How to Profit Off a Killing

By Michael Kroll

Date: 08-21-96

Condemned child murderer Richard Allen Davis gave his first media interview after being sentenced to death to "Hard Copy" -- and promptly got sued by California Attorney General Dan Lungren. The suit cites the "Son of Sam" law that prevents prisoners from profiting from their crimes. But the real profiteers are tabloid journalists and ambitious politicians for whom the death penalty has become a modern-day Roman circus. PNS associate editor Michael Kroll, former director of the Death Penalty Information Center, is a Bay Area writer.

Why did "Hard Copy" interview condemned child murderer Richard Allen Davis on television? "To show the public inside the mind of a monster," explained the TV show's spokesperson Gary Rosen -- with a straight face and dollar signs in his eyes.

And why did California Attorney General Dan Lungren sue Davis over the unpaid interview? "You don't make money off killing little girls," explained Lungren -- with his jaw set firmly and the Governor's mansion in his eyes.

In fact, ambitious politicians (a redundancy) and tabloid journalists (an ever-expanding category) have perfected the art of hypocritical pieties in defense of their own self-interests. The truth is that both "Hard Copy" and the Attorney General are equally guilty of exploiting for profit the tragedy of Mr. Davis' life, the terrible crime of murder, and the state's a-death-for-a-death response.

For "Hard Copy" -- Mr. Rosen's high-minded rationale to the contrary -- the goal is ratings which translate into money which translates into power. For Lungren -- his mock shock to the contrary -- the goal is also ratings which translate into (electoral) power which translates into money. Both men understand that in this country, at least, sex and violence pay. Compared to the profits these men hope to reap, Mr. Davis is a piker.

Ironically, it is the death penalty itself that is largely responsible for propelling the pathetic Richard Davis to the status of celebrity which, in turn, gives opportunists like Rosen and Lungren the vehicle they need to drive their self-serving ambitions in style, always careful to describe their purpose in phrases of selfless sacrifice: "We're doing it for the public good."

Of course, even if the death penalty were abolished today, the power hungry would find other ways to exploit the pain and suffering of the powerless -- both the Polly Klaases of the world, and the Richard Allen Davises -- for their self-interests. But as long as the death penalty does exist, it will always give a measure of power to nobodies like Davis, and draw the slimiest media hucksters and the most ambitious politicians like flies to garbage.

In the end, we all bear responsibility for the carnival that the demand for a public killing generates.
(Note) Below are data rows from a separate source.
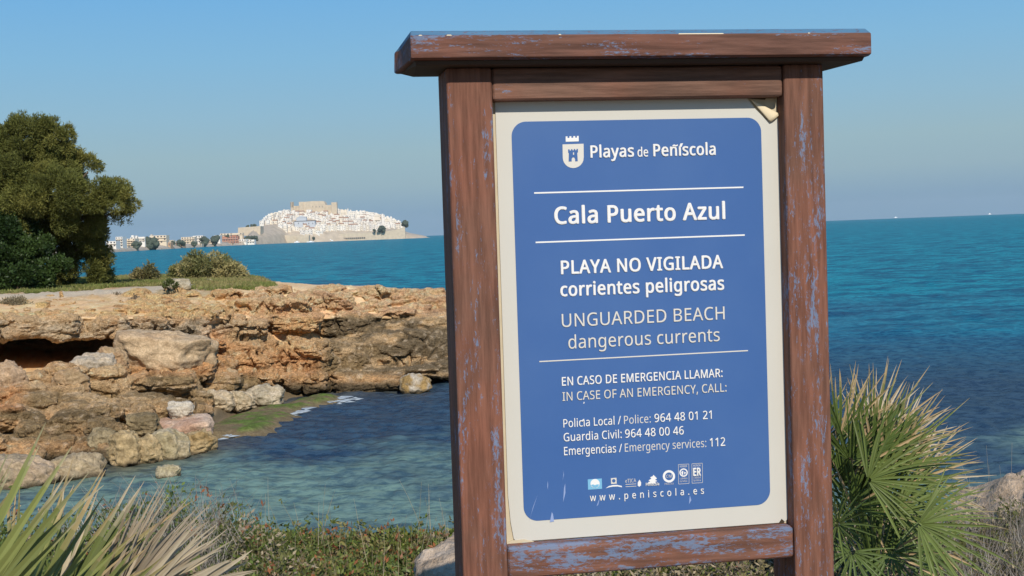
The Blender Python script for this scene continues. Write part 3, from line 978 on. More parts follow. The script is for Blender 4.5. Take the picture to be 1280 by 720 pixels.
# coat of arms: crown over a shield with a dark tower
flat('crown_emblem', rp([(707, 177.2), (706.9, 170.6), (709.2, 170.5), (709.3, 172.6), (711.6, 172.5), (711.6, 170.4), (714, 170.3), (714.1, 172.4), (716.4, 172.3), (716.4, 170.2), (718.8, 170.1), (718.9, 172.2), (721, 172.1), (721, 170), (723.2, 169.9), (723.3, 176.7)]), TY - .0002, TY + .0003, W, board)
shd = [(703, 180.6), (729.3, 179.7), (729.5, 196)]
shd += [(716.4 + 13.1 * math.cos(R(a)), 197 + 13.1 * math.sin(R(a))) for a in range(0, 181, 15)][1:]
flat('shield_emblem', rp(shd), TY - .0002, TY + .0003, G, board)
flat('tower_emblem', rp([(710.6, 202), (710.8, 191.6), (710, 190.8), (709.9, 186.8), (711.8, 186.7), (711.9, 188.2), (713.5, 188.1), (713.5, 186.6), (715.3, 186.5), (715.4, 188), (717, 187.9), (717, 186.4), (718.8, 186.3), (718.9, 187.8), (720.4, 187.7), (720.4, 186.2), (722.2, 186.1), (722.3, 190.3), (721.4, 191.2), (722, 201.6), (718.8, 201.8), (718.6, 198.5), (717.4, 196.8), (715.6, 196.9), (714.4, 198.6), (714.4, 201.9)]), TY - .0006, TY - .0001, m_blue, board)
flat('tower_emblem', rp([(716, 193.6), (716, 190.6), (717.3, 190.5), (717.4, 193.5)]), TY - .0009, TY - .0005, G, board)
# the row of small logos
ell = lambda cx, cy, rx, ry, a0=0, a1=360, st=15: [(cx + rx * math.cos(R(a)), cy + ry * math.sin(R(a))) for a in range(a0, a1 + (0 if a1 - a0 >= 360 else 1), st)]
LY = (TY - .0002, TY + .0003)
flat('beach_flag_logo', rp([(734.5, 599.2), (752, 598), (752.4, 610.8), (734.9, 612)]), *LY, m_cyan, board)
flat('beach_flag_logo', rp(ell(743.6, 604.3, 5.7, 5.7)), TY - .0006, TY - .0001, W, board)
flat('beach_flag_logo', rp([(738.4, 606.2), (741, 605.2), (743.4, 606.3), (746, 605.2), (748.7, 605.4), (747.5, 608), (744.5, 609.8), (741.6, 609.4)]), TY - .0009, TY - .0005, m_cyan, board)
flat('quality_logo', rp([(763.4, 597.6), (770.4, 597.1), (770.7, 604.4), (763.7, 604.9)]), *LY, G, board)
flat('quality_logo', rp(ell(767, 600.8, 2.2, 2.2, 0, 360, 30)), TY - .0006, TY - .0001, m_blue, board)
flat('quality_logo', rp([(757, 610.3), (761, 607.4), (766, 606.2), (771, 606), (777, 607.3), (777.4, 609), (772, 607.9), (766, 608.1), (761, 609)]), *LY, W, board)
text('eTICA', 781.5, 603.4, 795, 602.6, 4.6, G, .0, 1, 'region_logo')
flat('region_logo', rp([(781.7, 605.2), (795, 604.4), (795, 605), (781.7, 605.8)]), *LY, G, board)
flat('region_logo', rp([(781.8, 608), (795.2, 607.2), (795.2, 607.8), (781.8, 608.6)]), *LY, G, board)
flat('region_logo', rp([(797, 603.2), (799.2, 599.4), (801.2, 603), (801, 606.5), (799, 608.3), (797, 607)]), *LY, W, board)
flat('resort_logo', rp([(809, 604.4), (811, 602), (813, 602.2), (810.5, 600.4), (814, 598.2), (812.5, 596.6), (816, 595), (816.4, 593.4), (817.8, 594.6), (821, 598), (818.6, 599.6), (821.4, 601), (818.4, 602.4), (820.4, 603.6)]), *LY, W, board)
text('Peniscola', 806.9, 607.2, 823.6, 606.2, 3.6, W, .02, 1, 'resort_logo')
def ring(name, cx, cy, ro, ri, mat):
    me = bpy.data.meshes.new(name)
    o_ = [(*sg(cx + ro * math.cos(a), cy + ro * math.sin(a)),) for a in np.linspace(0, 2 * math.pi, 32, endpoint=False)]
    i_ = [(*sg(cx + ri * math.cos(a), cy + ri * math.sin(a)),) for a in np.linspace(0, 2 * math.pi, 32, endpoint=False)]
    vs = [(p[0], TY, p[1]) for p in o_ + i_]
    fs = [(k, (k + 1) % 32, 32 + (k + 1) % 32, 32 + k) for k in range(32)]
    return link(name, np_mesh(name, vs, np.array(fs)), mat, board)
ring('certificate_logo', 836, 595.3, 7.7, 4.9, W)
text('CM', 832.6, 597.3, 839.4, 596.8, 3.9, G, .0, 1, 'certificate_logo')
text('PENISCOLA', 830.6, 606, 842, 605.3, 2.3, G, 0, 1, 'certificate_logo')
for cx_, word in ((854.3, None), (871.2, 'ER')):
    dy = -(cx_ - 854.3) * .06
    a = [(cx_ - 6.6, 580.6 + dy), (cx_ + 6.5, 579.9 + dy), (cx_ + 6.8, 604.2 + dy), (cx_ - 6.3, 605 + dy)]
    for p, q_ in zip(a, a[1:] + a[:1]):
        s0, s1 = sg(*p), sg(*q_)
        d = np.array(s1) - np.array(s0); n_ = np.array([-d[1], d[0]]) / np.linalg.norm(d) * .0004
        flat('badge_logo', [tuple(np.array(s0) - n_), tuple(np.array(s1) - n_), tuple(np.array(s1) + n_), tuple(np.array(s0) + n_)], *LY, G, board)
    text('HONOR', cx_ - 4.6, 584.2 + dy, cx_ + 4.4, 583.7 + dy, 2.5, W, .0, 1, 'badge_logo')
    if word:
        text(word, cx_ - 5.2, 595.6 + dy, cx_ + 4.8, 595.0 + dy, 9.4, W, .05, 1, 'badge_logo')
    else:
        ring('badge_logo', cx_, 590.6 + dy, 5.2, 3.7, W)
        flat('badge_logo', rp([(cx_ - 3, 590), (cx_ - .4, 588), (cx_ - .6, 593.6), (cx_ - 2.2, 593)]), *LY, W, board)
        flat('badge_logo', rp([(cx_ + .6, 589.5), (cx_ + 3, 590.5), (cx_ + 1.2, 593.4)]), *LY, W, board)
    text('calidad', cx_ - 4.6, 599.2 + dy, cx_ + 4.4, 598.7 + dy, 2.4, G, 0, 1, 'badge_logo')
    text('turistica', cx_ - 4.6, 602.6 + dy, cx_ + 4.4, 602.1 + dy, 2.4, G, 0, 1, 'badge_logo')
# scuffs and scratches
for s in ([(703.6, 587.5), (704.8, 593), (703.2, 600), (704.2, 592)], [(706.4, 604), (704.8, 610), (703.8, 627.6), (706.6, 616)], [(672, 618), (666, 634), (661.2, 652), (664, 642)], [(684.4, 601), (684, 608), (684.6, 612), (685, 605)], [(689.6, 640), (687.2, 652.6), (692.4, 651.6), (691, 642)], [(862, 619), (861, 630), (864, 625)], [(751.6, 615), (747.5, 631), (745.6, 632.6), (749.4, 622)]):
    flat('scratch', rp(s), TY - .0001, TY + .0002, m_scr, board)
flat('scratch', rp([(729.4, 502.4), (730.6, 502.2), (730, 504.4), (729, 504.6)]), TY - .0001, TY + .0002, W, board)

# rails between the posts
def rail(name, y_top_l, y_top_r, y_bot_l, y_bot_r, mat, top=None, ch=.010):
    off = PF + .004
    ztop = top if top is not None else (sg(634, y_top_l, off)[1] + sg(990, y_top_r, off)[1]) / 2
    zbot = (sg(634, y_bot_l, off)[1] + sg(990, y_bot_r, off)[1]) / 2
    mb = MB()
    mb.box(r1_ + .001, off, zbot, l2_ - .001, PB - .01, ztop)
    o = mb.build(name, mat, sign, ch, 3)
    return zbot, ztop
rail('upper_rail', 0, 0, 124.5, 121.2, w_rail, capz - .001)
rail('lower_rail', 684.5, 658.0, 725.0, 697.5, w_rail2)

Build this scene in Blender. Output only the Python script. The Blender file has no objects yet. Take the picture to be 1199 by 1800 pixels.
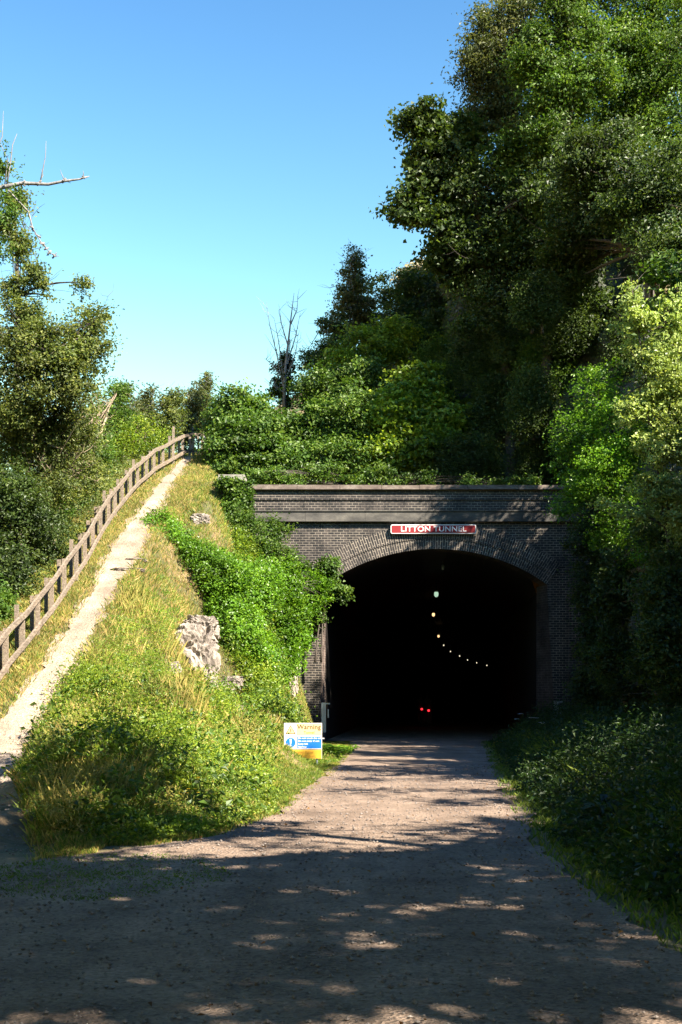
import bpy, math, random
import numpy as np
from mathutils import Vector

# ------------------------------------------------------------ camera, sky, sun
S = bpy.context.scene
C = S.collection
F = 2300.0           # focal length in photo pixels
HORZ = 1225.0
EYE = 1.6
cam = bpy.data.cameras.new("camera")
cam.sensor_fit = 'VERTICAL'; cam.sensor_height = 36.0; cam.sensor_width = 24.0
cam.lens = F / 1800 * 36; cam.shift_y = (HORZ - 900) / 1800
cam.clip_end = 2000; cam.clip_start = 0.05
camo = bpy.data.objects.new("camera", cam); C.objects.link(camo)
camo.location = (0, 0, EYE); camo.rotation_euler = (math.pi / 2, 0, 0)
S.camera = camo

SUN = Vector((0.70, -0.62, 0.80)).normalized()
w = bpy.data.worlds.new("World"); S.world = w; w.use_nodes = True
nt = w.node_tree; nt.nodes.clear()
sky = nt.nodes.new('ShaderNodeTexSky'); sky.sky_type = 'NISHITA'; sky.sun_disc = False
sky.sun_elevation = math.asin(SUN.z); sky.sun_rotation = math.atan2(SUN.x, SUN.y)
sky.air_density = 2.2; sky.dust_density = 0.1; sky.ozone_density = 2.5; sky.altitude = 200
hs = nt.nodes.new('ShaderNodeHueSaturation'); hs.inputs['Saturation'].default_value = 1.16; hs.inputs['Hue'].default_value = 0.505
hs.inputs['Value'].default_value = 0.485
bg = nt.nodes.new('ShaderNodeBackground'); bg.inputs['Strength'].default_value = 0.05
wo = nt.nodes.new('ShaderNodeOutputWorld')
nt.links.new(sky.outputs[0], hs.inputs['Color']); gm = nt.nodes.new('ShaderNodeGamma'); gm.inputs[1].default_value = 1.9; nt.links.new(hs.outputs[0], gm.inputs[0]); nt.links.new(gm.outputs[0], bg.inputs[0]); nt.links.new(bg.outputs[0], wo.inputs[0])
sl = bpy.data.lights.new("sun", 'SUN'); sl.energy = 5.0; sl.angle = math.radians(0.5); sl.color = (1.0, 0.90, 0.76)
so = bpy.data.objects.new("sun", sl); C.objects.link(so)
so.rotation_euler = SUN.to_track_quat('Z', 'Y').to_euler()
S.view_settings.view_transform = 'Standard'; S.view_settings.look = 'None'
S.view_settings.exposure = 2.3; S.view_settings.gamma = 1.0
try:
    S.cycles.max_bounces = 6; S.cycles.diffuse_bounces = 3; S.cycles.transmission_bounces = 3
    S.cycles.sample_clamp_indirect = 4.0
except Exception: pass

rng = np.random.default_rng(7)
random.seed(7)

# ------------------------------------------------------------ helpers
def at(px, py, Y):
    return ((px - 599.5) / F * Y, Y, EYE + (HORZ - py) / F * Y)

def proj(x, y, z):
    y = np.maximum(y, 0.3)
    return 599.5 + x / y * F, HORZ - (z - EYE) / y * F

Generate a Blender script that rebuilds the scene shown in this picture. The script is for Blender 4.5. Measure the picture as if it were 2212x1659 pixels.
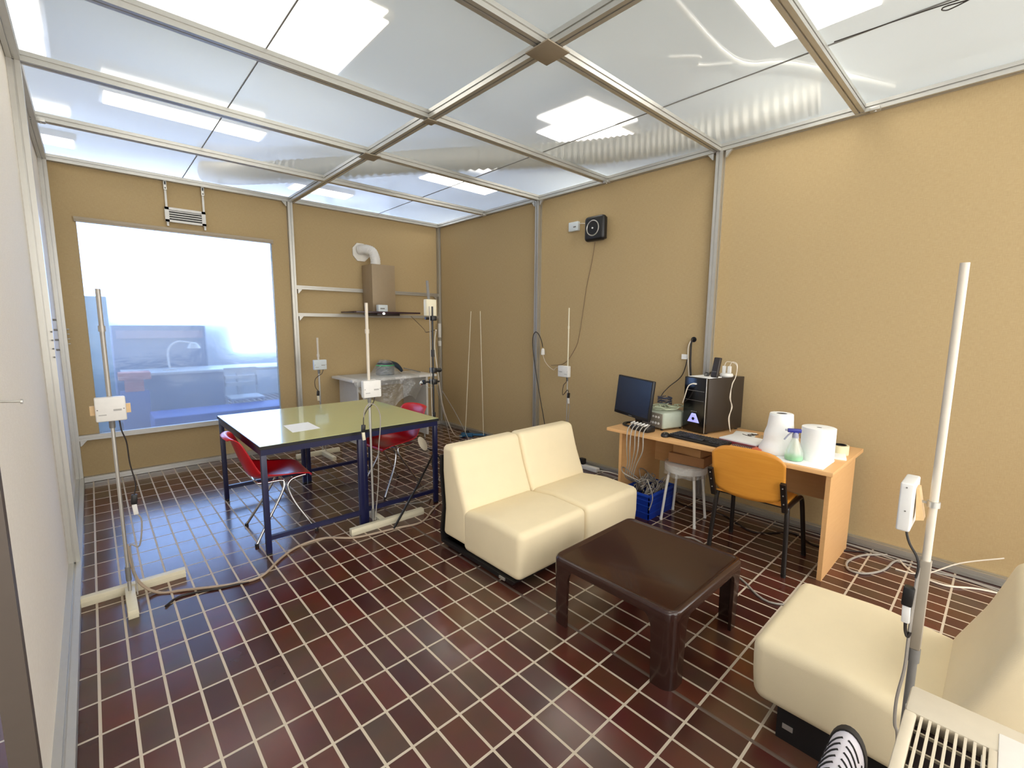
import bpy, bmesh, math, random
from mathutils import Vector, Matrix
random.seed(4)
for o in list(bpy.data.objects): bpy.data.objects.remove(o)
SC = bpy.context.scene; COL = SC.collection; PI = math.pi
# ------------------------------------------------------------ camera
CP = Vector((-3.981, -5.982, 1.55)); yaw, pit, rol, FP = .743, .129, .007, 986.9
fw = Vector((math.sin(yaw)*math.cos(pit), math.cos(yaw)*math.cos(pit), -math.sin(pit)))
rt = Vector((math.cos(yaw), -math.sin(yaw), 0)); up = rt.cross(fw)
R_ = rt*math.cos(rol)+up*math.sin(rol); U_ = -rt*math.sin(rol)+up*math.cos(rol)
cam = bpy.data.cameras.new('camera'); cam.sensor_width = 36; cam.lens = FP*36/2212; cam.clip_start = .02
co = bpy.data.objects.new('camera', cam); COL.objects.link(co)
M = Matrix((R_, U_, -fw)).transposed().to_4x4(); M.translation = CP; co.matrix_world = M
SC.camera = co
# ------------------------------------------------------------ exposure, world
vs = SC.view_settings; vs.view_transform = 'Standard'; vs.look = 'None'; vs.gamma = 1; vs.exposure = 0.27; vs.use_curve_mapping = False
w = bpy.data.worlds.new('world'); SC.world = w; w.use_nodes = True
w.node_tree.nodes['Background'].inputs[0].default_value = (.75, .86, 1, 1); w.node_tree.nodes['Background'].inputs[1].default_value = .35
LAMP = 6.6        # ceiling lights above the translucent sheets
DAY = 6.6         # daylight on the lab's frosted windows
# ------------------------------------------------------------ materials
MC = {}
def srgb(c):
    return tuple(((v/255)/12.92 if v/255 <= .04045 else (((v/255)+.055)/1.055)**2.4) for v in c)
def nodes(name):
    m = bpy.data.materials.new(name); m.use_nodes = True
    nt = m.node_tree; return m, nt, nt.nodes['Principled BSDF']
def mat(name, c, rough=.5, metal=0, var=.06, scale=30, bump=0, bs=200, coat=0, spec=.5, trans=0, alpha=1):
    if name in MC: return MC[name]
    m, nt, b = nodes(name); N, L = nt.nodes, nt.links
    c = srgb(c)
    tc = N.new('ShaderNodeTexCoord'); no = N.new('ShaderNodeTexNoise'); no.inputs['Scale'].default_value = scale; no.inputs['Detail'].default_value = 3
    L.new(tc.outputs['Object'], no.inputs['Vector'])
    mx = N.new('ShaderNodeMix'); mx.data_type = 'RGBA'
    mx.inputs[6].default_value = (*[v*(1-var) for v in c], 1); mx.inputs[7].default_value = (*[min(1, v*(1+var)) for v in c], 1)
    L.new(no.outputs[0], mx.inputs[0]); L.new(mx.outputs[2], b.inputs['Base Color'])
    b.inputs['Roughness'].default_value = rough; b.inputs['Metallic'].default_value = metal
    b.inputs['Coat Weight'].default_value = coat; b.inputs['Coat Roughness'].default_value = .05
    b.inputs['Specular IOR Level'].default_value = spec
    b.inputs['Transmission Weight'].default_value = trans; b.inputs['Alpha'].default_value = alpha
    if bump:
        n2 = N.new('ShaderNodeTexNoise'); n2.inputs['Scale'].default_value = bs; L.new(tc.outputs['Object'], n2.inputs['Vector'])
        bp = N.new('ShaderNodeBump'); bp.inputs['Strength'].default_value = bump; bp.inputs['Distance'].default_value = .002
        L.new(n2.outputs[0], bp.inputs['Height']); L.new(bp.outputs[0], b.inputs['Normal'])
    MC[name] = m; return m
def emit(name, c, s):
    if name in MC: return MC[name]
    m, nt, b = nodes(name)
    b.inputs['Base Color'].default_value = (.8, .8, .8, 1); b.inputs['Emission Color'].default_value = (*srgb(c), 1); b.inputs['Emission Strength'].default_value = s
    MC[name] = m; return m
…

Rosen and Lungren are clever enough to have the carnival's spotlights turned on them, but it is we who want the carnival. Television has become the Roman Coliseum, and death and destruction the titillation that gives those who hunger for power the chance to divert us by providing a Roman Circus.

Richard Allen Davis will not profit from his television interview. (Aware of the "Son of Sam" law that forbids prisoners from profiting from their crimes, Hard Copy announced that it was not paying for the interview but had, instead, paid a modest fee to an undisclosed recipient for family photographs.) Richard Allen Davis is a pathetic loser who has never profited from anything in his life.

Now that the People of California have deemed Davis life unworthy of existence and set in motion the machinery that permits us to kill him, the real profiteers are smacking their lips as they anticipate the killing they are about to make.